• _EXERCISE OBJECTIVE_: Carry none of the pictures over; write out the complete data exactly.
⟨
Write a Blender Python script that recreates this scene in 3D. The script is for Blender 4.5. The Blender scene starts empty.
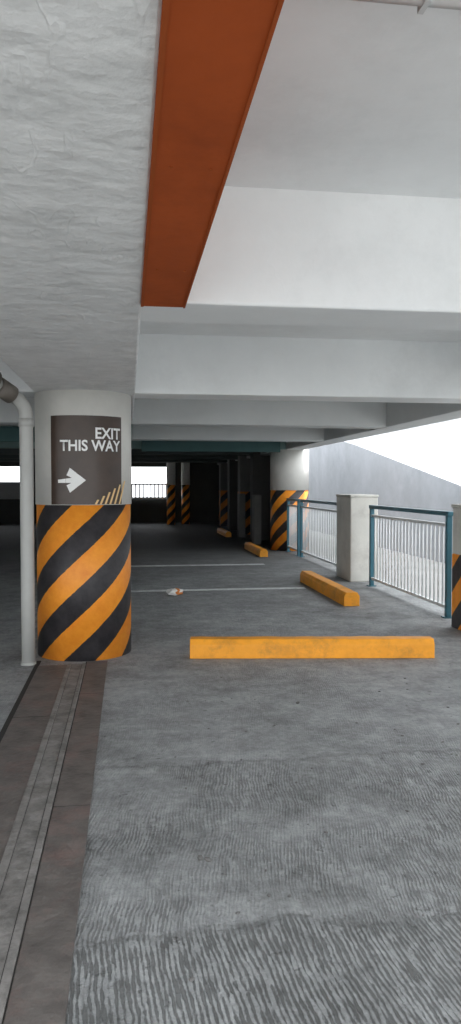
import bpy, bmesh, math, random
from mathutils import Vector, Matrix
random.seed(4)
S=bpy.context.scene
COL=S.collection

# ---------------------------------------------------------------- helpers
def new_mat(name, base=(.5,.5,.5), rough=.8, metallic=0.0, var=0.12, scale=3.0, bump=0.15, bscale=60, stain=None, stain_amt=0.4, bdist=0.01, cracks=0, spec=None):
    m=bpy.data.materials.new(name); m.use_nodes=True
    nt=m.node_tree; N=nt.nodes; L=nt.links
    b=N['Principled BSDF']; b.inputs['Roughness'].default_value=rough; b.inputs['Metallic'].default_value=metallic
    if spec is not None: b.inputs['Specular IOR Level'].default_value=spec
    tc=N.new('ShaderNodeTexCoord')
    n=N.new('ShaderNodeTexNoise'); n.inputs['Scale'].default_value=scale; n.inputs['Detail'].default_value=8; n.inputs['Roughness'].default_value=.65
    L.new(tc.outputs['Object'],n.inputs['Vector'])
    r=N.new('ShaderNodeValToRGB'); r.color_ramp.elements[0].position=.3; r.color_ramp.elements[1].position=.7
    r.color_ramp.elements[0].color=tuple(c*(1-var) for c in base)+(1,)
    r.color_ramp.elements[1].color=tuple(min(1,c*(1+var)) for c in base)+(1,)
    L.new(n.outputs['Fac'],r.inputs['Fac'])
    out=r.outputs['Color']
    if stain:
        n2=N.new('ShaderNodeTexNoise'); n2.inputs['Scale'].default_value=scale*.6; n2.inputs['Detail'].default_value=10; n2.inputs['Roughness'].default_value=.75
        mp=N.new('ShaderNodeMapping'); mp.inputs['Location'].default_value=(7,3,1); L.new(tc.outputs['Object'],mp.inputs['Vector']); L.new(mp.outputs['Vector'],n2.inputs['Vector'])
        r2=N.new('ShaderNodeValToRGB'); r2.color_ramp.elements[0].position=.5; r2.color_ramp.elements[1].position=.68
        r2.color_ramp.elements[0].color=(0,0,0,1); r2.color_ramp.elements[1].color=(stain_amt,)*3+(1,)
        L.new(n2.outputs['Fac'],r2.inputs['Fac'])
        mx=N.new('ShaderNodeMixRGB'); mx.inputs['Color2'].default_value=tuple(stain)+(1,)
        L.new(r2.outputs['Color'],mx.inputs['Fac']); L.new(out,mx.inputs['Color1']); out=mx.outputs['Color']
    L.new(out,b.inputs['Base Color'])
    if bump>0:
        n3=N.new('ShaderNodeTexNoise'); n3.inputs['Scale'].default_value=bscale; n3.inputs['Detail'].default_value=6
        L.new(tc.outputs['Object'],n3.inputs['Vector'])
        hgt=n3.outputs['Fac']
        if cracks:
            mp=N.new('ShaderNodeMapping'); mp.inputs['Scale'].default_value=(5,1.6,3); mp.inputs['Rotation'].default_value=(0,0,.5); L.new(tc.outputs['Object'],mp.inputs['Vector'])
            n4=N.new('ShaderNodeTexNoise'); n4.inputs['Scale'].default_value=1.3; n4.inputs['Detail'].default_value=3; n4.inputs['Distortion'].default_value=.3; L.new(mp.outputs['Vector'],n4.inputs['Vector'])
            a=N.new('ShaderNodeMath'); a.operation='SUBTRACT'; L.new(n4.outputs['Fac'],a.inputs[0]); a.inputs[1].default_value=.52
            a2=N.new('ShaderNodeMath'); a2.operation='ABSOLUTE'; L.new(a.outputs[0],a2.inputs[0])
            a3=N.new('ShaderNodeMath'); a3.operation='MULTIPLY'; a3.inputs[1].default_value=40; L.new(a2.outputs[0],a3.inputs[0])
            a4=N.new('ShaderNodeMath'); a4.operation='SUBTRACT'; a4.use_clamp=True; a4.inputs[0].default_value=1; L.new(a3.outputs[0],a4.inputs[1])
            n5=N.new('ShaderNodeTexNoise'); n5.inputs['Scale'].default_value=2.5; L.new(tc.outputs['Object'],n5.inputs['Vector'])
            a5=N.new('ShaderNodeMath'); a5.operation='GREATER_THAN'; a5.inputs[1].default_value=.57; L.new(n5.outputs['Fac'],a5.inputs[0])
            a6=N.new('ShaderNodeMath'); a6.operation='MULTIPLY'; L.new(a4.outputs[0],a6.inputs[0]); L.new(a5.outputs[0],a6.inputs[1])
            a7=N.new('ShaderNodeMath'); a7.operation='MULTIPLY'; a7.inputs[1].default_value=cracks; L.new(a6.outputs[0],a7.inputs[0])
            a8=N.new('ShaderNodeMath'); a8.operation='ADD'; L.new(hgt,a8.inputs[0]); L.new(a7.outputs[0],a8.inputs[1]); hgt=a8.outputs[0]
        bp=N.new('ShaderNodeBump'); bp.inputs['Strength'].default_value=bump; bp.inputs['Distance'].default_value=bdist
        L.new(hgt,bp.inputs['Height']); L.new(bp.outputs['Normal'],b.inputs['Normal'])
    return m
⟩
• _FULL OUTPUT_:
Write a Blender Python script that recreates this scene in 3D. The script is for Blender 4.5. The Blender scene starts empty.
import bpy, bmesh, math, random
from mathutils import Vector, Matrix
random.seed(4)
S=bpy.context.scene
COL=S.collection

# ---------------------------------------------------------------- helpers
def new_mat(name, base=(.5,.5,.5), rough=.8, metallic=0.0, var=0.12, scale=3.0, bump=0.15, bscale=60, stain=None, stain_amt=0.4, bdist=0.01, cracks=0, spec=None):
    m=bpy.data.materials.new(name); m.use_nodes=True
    nt=m.node_tree; N=nt.nodes; L=nt.links
    b=N['Principled BSDF']; b.inputs['Roughness'].default_value=rough; b.inputs['Metallic'].default_value=metallic
    if spec is not None: b.inputs['Specular IOR Level'].default_value=spec
    tc=N.new('ShaderNodeTexCoord')
    n=N.new('ShaderNodeTexNoise'); n.inputs['Scale'].default_value=scale; n.inputs['Detail'].default_value=8; n.inputs['Roughness'].default_value=.65
    L.new(tc.outputs['Object'],n.inputs['Vector'])
    r=N.new('ShaderNodeValToRGB'); r.color_ramp.elements[0].position=.3; r.color_ramp.elements[1].position=.7
    r.color_ramp.elements[0].color=tuple(c*(1-var) for c in base)+(1,)
    r.color_ramp.elements[1].color=tuple(min(1,c*(1+var)) for c in base)+(1,)
    L.new(n.outputs['Fac'],r.inputs['Fac'])
    out=r.outputs['Color']
    if stain:
        n2=N.new('ShaderNodeTexNoise'); n2.inputs['Scale'].default_value=scale*.6; n2.inputs['Detail'].default_value=10; n2.inputs['Roughness'].default_value=.75
        mp=N.new('ShaderNodeMapping'); mp.inputs['Location'].default_value=(7,3,1); L.new(tc.outputs['Object'],mp.inputs['Vector']); L.new(mp.outputs['Vector'],n2.inputs['Vector'])
        r2=N.new('ShaderNodeValToRGB'); r2.color_ramp.elements[0].position=.5; r2.color_ramp.elements[1].position=.68
        r2.color_ramp.elements[0].color=(0,0,0,1); r2.color_ramp.elements[1].color=(stain_amt,)*3+(1,)
        L.new(n2.outputs['Fac'],r2.inputs['Fac'])
        mx=N.new('ShaderNodeMixRGB'); mx.inputs['Color2'].default_value=tuple(stain)+(1,)
        L.new(r2.outputs['Color'],mx.inputs['Fac']); L.new(out,mx.inputs['Color1']); out=mx.outputs['Color']
    L.new(out,b.inputs['Base Color'])
    if bump>0:
        n3=N.new('ShaderNodeTexNoise'); n3.inputs['Scale'].default_value=bscale; n3.inputs['Detail'].default_value=6
        L.new(tc.outputs['Object'],n3.inputs['Vector'])
        hgt=n3.outputs['Fac']
        if cracks:
            mp=N.new('ShaderNodeMapping'); mp.inputs['Scale'].default_value=(5,1.6,3); mp.inputs['Rotation'].default_value=(0,0,.5); L.new(tc.outputs['Object'],mp.inputs['Vector'])
            n4=N.new('ShaderNodeTexNoise'); n4.inputs['Scale'].default_value=1.3; n4.inputs['Detail'].default_value=3; n4.inputs['Distortion'].default_value=.3; L.new(mp.outputs['Vector'],n4.inputs['Vector'])
            a=N.new('ShaderNodeMath'); a.operation='SUBTRACT'; L.new(n4.outputs['Fac'],a.inputs[0]); a.inputs[1].default_value=.52
            a2=N.new('ShaderNodeMath'); a2.operation='ABSOLUTE'; L.new(a.outputs[0],a2.inputs[0])
            a3=N.new('ShaderNodeMath'); a3.operation='MULTIPLY'; a3.inputs[1].default_value=40; L.new(a2.outputs[0],a3.inputs[0])
            a4=N.new('ShaderNodeMath'); a4.operation='SUBTRACT'; a4.use_clamp=True; a4.inputs[0].default_value=1; L.new(a3.outputs[0],a4.inputs[1])
            n5=N.new('ShaderNodeTexNoise'); n5.inputs['Scale'].default_value=2.5; L.new(tc.outputs['Object'],n5.inputs['Vector'])
            a5=N.new('ShaderNodeMath'); a5.operation='GREATER_THAN'; a5.inputs[1].default_value=.57; L.new(n5.outputs['Fac'],a5.inputs[0])
            a6=N.new('ShaderNodeMath'); a6.operation='MULTIPLY'; L.new(a4.outputs[0],a6.inputs[0]); L.new(a5.outputs[0],a6.inputs[1])
            a7=N.new('ShaderNodeMath'); a7.operation='MULTIPLY'; a7.inputs[1].default_value=cracks; L.new(a6.outputs[0],a7.inputs[0])
            a8=N.new('ShaderNodeMath'); a8.operation='ADD'; L.new(hgt,a8.inputs[0]); L.new(a7.outputs[0],a8.inputs[1]); hgt=a8.outputs[0]
        bp=N.new('ShaderNodeBump'); bp.inputs['Strength'].default_value=bump; bp.inputs['Distance'].default_value=bdist
        L.new(hgt,bp.inputs['Height']); L.new(bp.outputs['Normal'],b.inputs['Normal'])
    return m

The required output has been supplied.